JAKARTA: Malaysian palm oil futures rose on Friday after a two-session slide, and were on track for a second straight weekly gain, supported by strength in Dalian and Chicago vegetable oils.
The benchmark palm oil contract for February delivery on the Bursa Malaysia Derivatives Exchange rose 36 ringgit, or 0.88%, to 4,141 ringgit ($1,007.54) a metric ton by the midday break.
The contract has risen 0.65% so far this week.
“Bursa Malaysia crude palm oil futures were seen trading higher today on bargain buying following a bullish recovery in Dalian palm olein futures and expectation of a resumption in Indian palm oil buying after washouts of some Soy oil shipments,” said Anilkumar Bagani, commodity research head at Sunvin Group, a Mumbai-based brokerage. Dalian’s most-active soyoil contract gained 0.34%, while its palm oil contract rose 0.78.
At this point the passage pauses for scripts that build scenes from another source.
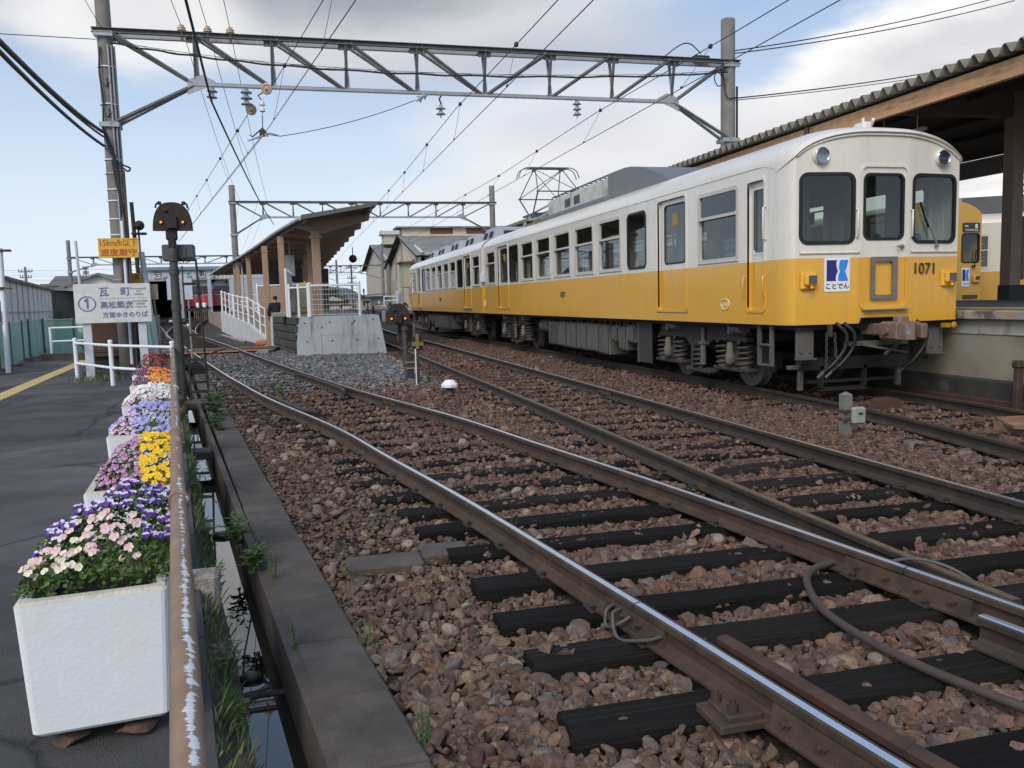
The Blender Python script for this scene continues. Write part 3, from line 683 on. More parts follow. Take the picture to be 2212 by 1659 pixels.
def ballast(name, seed, n, y0, y1, rmean, rsd, sub, label, x1=9.05):
    X, Y, rg = scatter(n, -.2-.128*y1, x1, y0, y1, seed)
    ang = np.degrees(np.arctan2(X, Y)); ok = (ang > 14.64-41) & (ang < 14.64+41) & (X > XK(Y)+.31)
    X, Y = X[ok], Y[ok]; Rad = np.clip(rg.lognormal(math.log(rmean), rsd, len(X)), rmean*.45, rmean*2.3)
    al_x = np.interp(Y, RX[1][1], RX[1][0]); left = X < np.where(Y < 3.6, np.interp(Y, RX[0][1], RX[0][0]), al_x)
    far = (Y > 9) & (X < np.interp(Y, [p.y for p in CB], [p.x for p in CB])-1.2)
    small = left & (Y > 3.9) & (rg.uniform(size=len(X)) < .75); Rad = np.where(small, Rad*.62, Rad)
    ok, hit = clear_mask(X, Y, .012, .058)
    dep = np.clip((Y-4.5)/5, 0, 1)
    keep = ok & (~hit | (rg.uniform(size=len(X)) < .03+.30*dep**1.2))
    Z = lv(X, Y)-.012+Rad*.25+np.where(hit, .03, 0)+rg.normal(0, .004, len(X))
    red = RED[rg.randint(0, len(RED), len(X))]; tan = TAN[rg.randint(0, len(TAN), len(X))]; gr = GREYS[rg.randint(0, len(GREYS), len(X))]
    pt = np.where(left, .7, np.where(X < np.interp(Y, [p.y for p in CA], [p.x for p in CA])+.7, .3, .1))
    col = np.where((rg.uniform(size=len(X)) < pt)[:, None], tan, red); col = np.where((rg.uniform(size=len(X)) < .05)[:, None], gr*1.1, col)
    g = (Y > 14.5) & (X < xcb(Y)-1.25) & (rg.uniform(size=len(X)) < np.clip((Y-14.5)/4, 0, .92)); col = np.where(g[:, None], gr, col)
    isg = g if True else None; m_ = col[~isg].mean(axis=0, keepdims=True); col = np.where(isg[:, None], col*1.25, (col*.72+m_*.28)*np.array([.80, .73, .70]))*rg.uniform(.60, 1.25, (len(X), 1))
    stones(name, X[keep], Y[keep], Z[keep], Rad[keep], col[keep], sub, seed, label)
def xcb(Y): return np.interp(Y, [p.y for p in CB], [p.x for p in CB])
ballast('ballast', 11, 34000, 1.5, 5.2, .029, .34, 2, 'crushed red brown stone around the nearest sleepers', 6.4)
ballast('ballast', 12, 62000, 5.2, 11.0, .028, .28, 1, 'red brown gravel between the three tracks')
ballast('ballast', 13, 90000, 11.0, 34.0, .040, .28, 1, 'brown and grey gravel before the concrete platform end')
# rounded cobbles lying on the gravel
X, Y, rg = scatter(420, -1.2, 3.0, 3., 13., 5)
ok, hit = clear_mask(X, Y, .03, .11); k_ = ok & ~hit & (X > XK(Y)+.36)
Rad = rg.uniform(.03, .062, len(X)); Z = lv(X, Y)+Rad*.25
col = TAN[rg.randint(0, len(TAN), len(X))]*1.05
stones('cobbles', X[k_], Y[k_], Z[k_], Rad[k_], col[k_], 2, 77, 'rounded tan pebbles scattered on the gravel', True)
# ================================================================== the two cars
def split_paint(name, z, top, bot, rough=.28, coat=.5, dirt=.22):
    m = mat(name, top, rough, 0, .03, 3, coat=coat); t = m.node_tree; b = [n for n in t.nodes if n.type == 'BSDF_PRINCIPLED'][0]
    src = b.inputs['Base Color'].links[0].from_socket; tcn = [n for n in t.nodes if n.type == 'TEX_COORD'][0]
    sp = t.nodes.new('ShaderNodeSeparateXYZ'); t.links.new(tcn.outputs['Object'], sp.inputs[0])
    gt = t.nodes.new('ShaderNodeMath'); gt.operation = 'GREATER_THAN'; t.links.new(sp.outputs[2], gt.inputs[0]); gt.inputs[1].default_value = z
    nz = t.nodes.new('ShaderNodeTexNoise'); nz.inputs['Scale'].default_value = 2.5; nz.inputs['Detail'].default_value = 6; t.links.new(tcn.outputs['Object'], nz.inputs['Vector'])
    bm = t.nodes.new('ShaderNodeMix'); bm.data_type = 'RGBA'; t.links.new(nz.outputs[0], bm.inputs[0]); bm.inputs[6].default_value = (*[c*.92 for c in bot], 1); bm.inputs[7].default_value = (*[min(1, c*1.06) for c in bot], 1)
    mx = t.nodes.new('ShaderNodeMix'); mx.data_type = 'RGBA'; t.links.new(gt.outputs[0], mx.inputs[0]); t.links.new(bm.outputs[2], mx.inputs[6]); t.links.new(src, mx.inputs[7])
    # fine run-down grime
    mp = t.nodes.new('ShaderNodeMapping'); mp.inputs['Scale'].default_value = (14, 14, .9); t.links.new(tcn.outputs['Object'], mp.inputs[0])
    n2 = t.nodes.new('ShaderNodeTexNoise'); n2.inputs['Scale'].default_value = 1; n2.inputs['Detail'].default_value = 8; t.links.new(mp.outputs[0], n2.inputs['Vector'])
    mr = t.nodes.new('ShaderNodeMapRange'); mr.inputs[1].default_value = .5; mr.inputs[2].default_value = .8; mr.inputs[4].default_value = dirt; t.links.new(n2.outputs[0], mr.inputs[0])
    m2 = t.nodes.new('ShaderNodeMix'); m2.data_type = 'RGBA'; t.links.new(mr.outputs[0], m2.inputs[0]); t.links.new(mx.outputs[2], m2.inputs[6]); m2.inputs[7].default_value = (.30, .25, .18, 1)
    t.links.new(m2.outputs[2], b.inputs['Base Color']); return m
BELT = 1.865
CREAM = (.74, .695, .615); YEL = (.76, .395, .032)
m_body = split_paint('car_paint', BELT, CREAM, YEL)
m_cream = mat('cream_paint', CREAM, .3, 0, .03, 3, coat=.4)
m_yelp = mat('yellow_paint', YEL, .3, 0, .05, 4, coat=.4)
m_roof = mat('roof_paint', (.72, .69, .63), .35, 0, .06, 2, (.56, .54, .50), (.5, .75), stain=(.40, .38, .35), stain_k=.3, stain_s=(1, 5, 1), coat=.3)
m_rub = mat('black_rubber', (.012, .012, .012), .5, 0, .2, 20)
m_alu = mat('window_frame', (.56, .53, .47), .4, .1, .06, 10)
m_glass = glass('car_glass', (.60, .67, .65), .06)
m_under = mat('underframe_grime', (.048, .043, .038), .85, .1, .25, 6, (.045, .04, .036), (.45, .7), bump=.15)
m_undl = mat('underframe_box_grey', (.115, .107, .097), .75, .15, .15, 4, (.085, .078, .07), (.5, .75), stain=(.05, .045, .04), stain_k=.6, stain_s=(5, 5, .8))
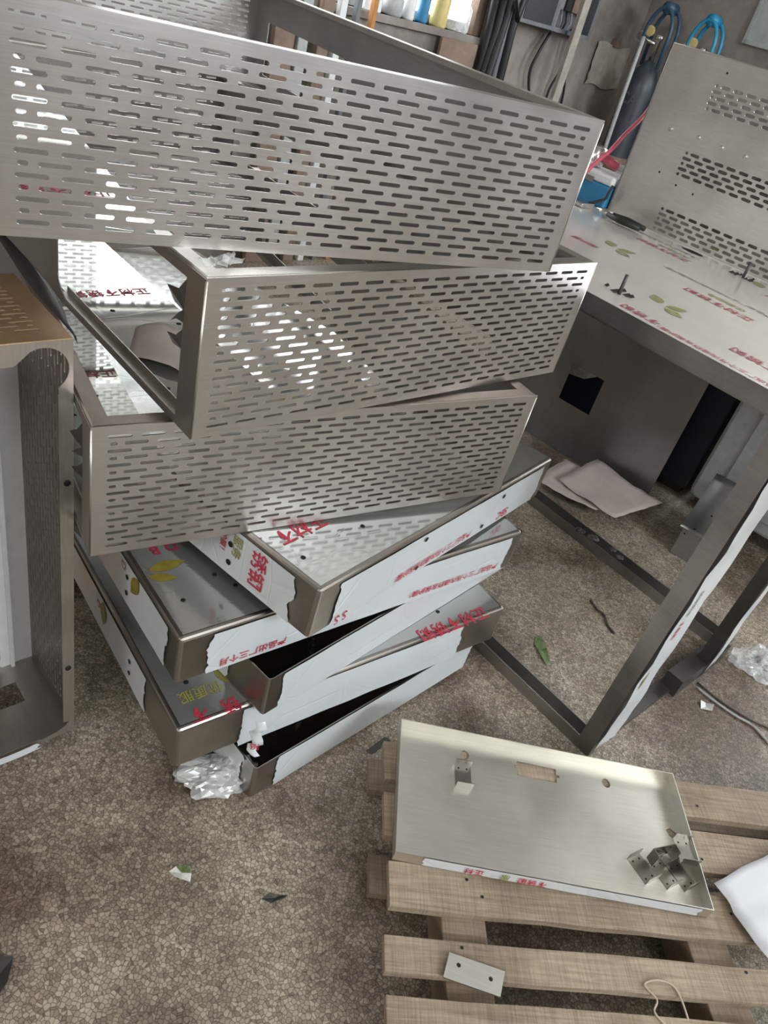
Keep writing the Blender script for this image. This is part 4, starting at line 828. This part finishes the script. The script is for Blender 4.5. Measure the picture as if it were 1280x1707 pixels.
string('gas_hose', [(0.45, 2.70, 1.20), (0.415, 2.60, 1.14), (0.39, 2.54, 1.10), (0.353, 2.475, 1.055), (0.325, 2.42, 1.015), (0.29, 2.38, .975), (0.27, 2.36, .945)], 0.006, 'pink gas hose running down beside the slotted cabinet', M_PINK, 'hose')
string('thin_pipe', [(0.618, 5.02, 1.30), (0.62, 4.95, .9), (0.64, 4.9, .3)], 0.012, 'thin pale pipe running down beside the cylinder', M_GREYP, 'pipe')
# blue clamp case and tools on the far end of the table
def tp2(x, y, z=0.0): return T0 + TD * x + TN * y + UP * (ZT + .0008 + z)
bc = thing('tool_case', 'blue and white tool case at the far end of the table', 'tool case', frame(tp2(-0.645, 0.715), TD, TN, UP))
MB().box((0, 0, 0), (0.17, 0.11, 0.06)).build('case_body', M_BLUE, bc, bevel=.006); MB().box((0.0, 0.0, 0.0605), (0.17, 0.11, 0.085)).build('case_lid', M_WHITEP, bc, bevel=.006); MB().box((0.06, -.006, .055), (.11, -.0005, .07)).build('latch', M_CHROME, bc)
pg = thing('regulator_gauge', 'silver gas regulator lying on the tool case', 'gauge', frame(tp2(-.60, .77, .0865), TD, TN, UP))
MB().lathe([(.03, 0), (.034, .01), (.03, .05), (.015, .055)], (0, 0, 0), 16).build('gauge_body', M_CHROME, pg, smooth=True); MB().tube([(0, 0, .03), (.05, -.01, .03), (.09, 0, .02)], .012, 8).build('hose_tail', M_PINK, pg, smooth=True)
bt2 = thing('battery_box', 'small white and grey box beside the tool case', 'box', frame(tp2(-.575, .86), TD, TN, UP))
MB().box((0, 0, 0), (.07, .07, .10)).build('box_body', M_GREYP, bt2, bevel=.005); MB().box((.008, -.002, .03), (.062, -.0003, .085)).build('box_label', M_WHITEP, bt2)
pr = thing('pliers', 'black handled pliers lying in front of the tool case', 'pliers', frame(tp2(-.40, .64, .004), TD, TN, UP))
for sgn in (-1, 1): MB().tube([(0, .01 * sgn, .008), (.05, .022 * sgn, .008), (.11, .012 * sgn, .008)], [.006, .008, .007], 8).build('handle', M_BLACKC, pr, smooth=True)
MB().tube([(-.045, 0, .008), (-.02, 0, .008), (0.008, 0, .008)], [.003, .009, .011], 8).build('jaw', M_CHROME, pr, smooth=True)
string('hanging_cable', [tp2(-.46, .70, .07), tp2(-.462, .695, .05), tp2(-.465, .69, .03), tp2(-.50, .66, .005)], 0.004, 'thin black cable over the tool case on the table', M_BLACKC, 'cable')
mt = thing('metal_tray', 'small shiny metal tray on the table before the tool case', 'tray', frame(tp2(-.64, .62), TD, TN, UP)); MB().box((0, 0, 0), (.16, .06, .012)).build('tray_body', M_CHROME, mt, bevel=.003)
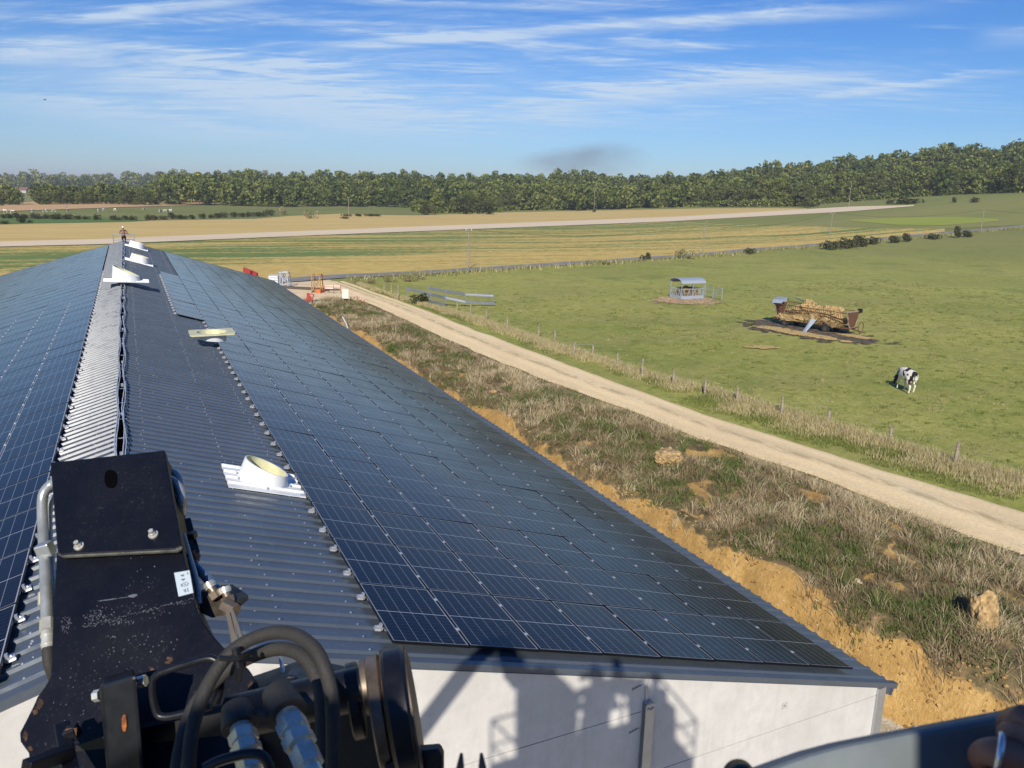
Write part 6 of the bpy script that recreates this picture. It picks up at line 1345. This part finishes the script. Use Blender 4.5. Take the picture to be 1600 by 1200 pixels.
# smoke over the wood
sc_ = CAM+ray(905, 246)*1700; bm = bmesh.new(); bmesh.ops.create_icosphere(bm, subdivisions=3, radius=1); me = bpy.data.meshes.new('smoke'); bm.to_mesh(me); bm.free()
sm = bpy.data.objects.new('smoke', me); COL.objects.link(sm); sm.location = sc_; sm.scale = (165, 60, 56); sm.rotation_euler = (0,0,-YAW)
mt = bpy.data.materials.new('smoke'); mt.use_nodes = True; nt = mt.node_tree; nt.nodes.clear(); t = NT.__new__(NT); t.m = mt; t.t = nt
out = t.n('OutputMaterial'); pv = t.n('VolumePrincipled'); pv.inputs['Color'].default_value = (.42,.39,.41,1); t.l(pv.outputs[0], out.inputs['Volume'])
oc = t.co(); ln = t.n('VectorMath', operation='LENGTH'); t.l(oc, ln.inputs[0]); fall = t.ramp(ln.outputs['Value'], [(.2, 1), (1, 0)]); nz = t.noise(oc, 1.5, 4, .6, (1,1,1.1), 0, .5)
s3 = t.n('SeparateXYZ'); t.l(oc, s3.inputs[0]); shape = t.ramp(t.math('SUBTRACT', s3.outputs[2], t.math('MULTIPLY', s3.outputs[0], .55)), [(.15, 1), (.55, 0)])
t.l(t.math('MULTIPLY', t.math('MULTIPLY', t.math('MULTIPLY', fall, shape), t.ramp(nz, [(.34, 0), (.70, 1)])), .021), pv.inputs['Density']); me.materials.append(mt)
tag(sm, 'faint grey smoke drifting over the wood at the centre', 'smoke', None, 'stuff')

# ------------------------------------------------------------------ thin air haze over the whole place
bm = bmesh.new(); bmesh.ops.create_cube(bm, size=1); me = bpy.data.meshes.new('haze'); bm.to_mesh(me); bm.free()
hz_ = bpy.data.objects.new('haze', me); COL.objects.link(hz_); hz_.scale = (16000, 16000, 122); hz_.location = (500, 2000, 28)
mt = bpy.data.materials.new('haze'); mt.use_nodes = True; nt = mt.node_tree; nt.nodes.clear(); o_ = nt.nodes.new('ShaderNodeOutputMaterial'); pv = nt.nodes.new('ShaderNodeVolumePrincipled')
pv.inputs['Density'].default_value = .0002; pv.inputs['Color'].default_value = (.80,.86,.95,1); pv.inputs['Anisotropy'].default_value = .0; nt.links.new(pv.outputs[0], o_.inputs['Volume']); me.materials.append(mt)
tag(hz_, 'thin blue haze in the air over the fields', 'haze', None, 'stuff')
#@@MORE
#@@END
Soyoil prices on the Chicago Board of Trade climbed 0.25%.
Palm oil tracks price movements of rival edible oils as it competes for a share of the global vegetable oils market.
Indian refiners have cancelled about 70,000 tons of crude soyoil scheduled for delivery between December and January, as rising global prices and a weaker rupee made local soyoil cheaper than imports, four trade sources told Reuters.
However, the risk of higher Malaysian palm oil stocks by November-end and lower Indonesian palm oil export taxes in December was seen capping the gain in Malaysian palm futures, Bagani added.
Palm oil FCPOc3 may retest resistance at 4,192 ringgit per tonne, as it has stabilised around support at 4,093 ringgit.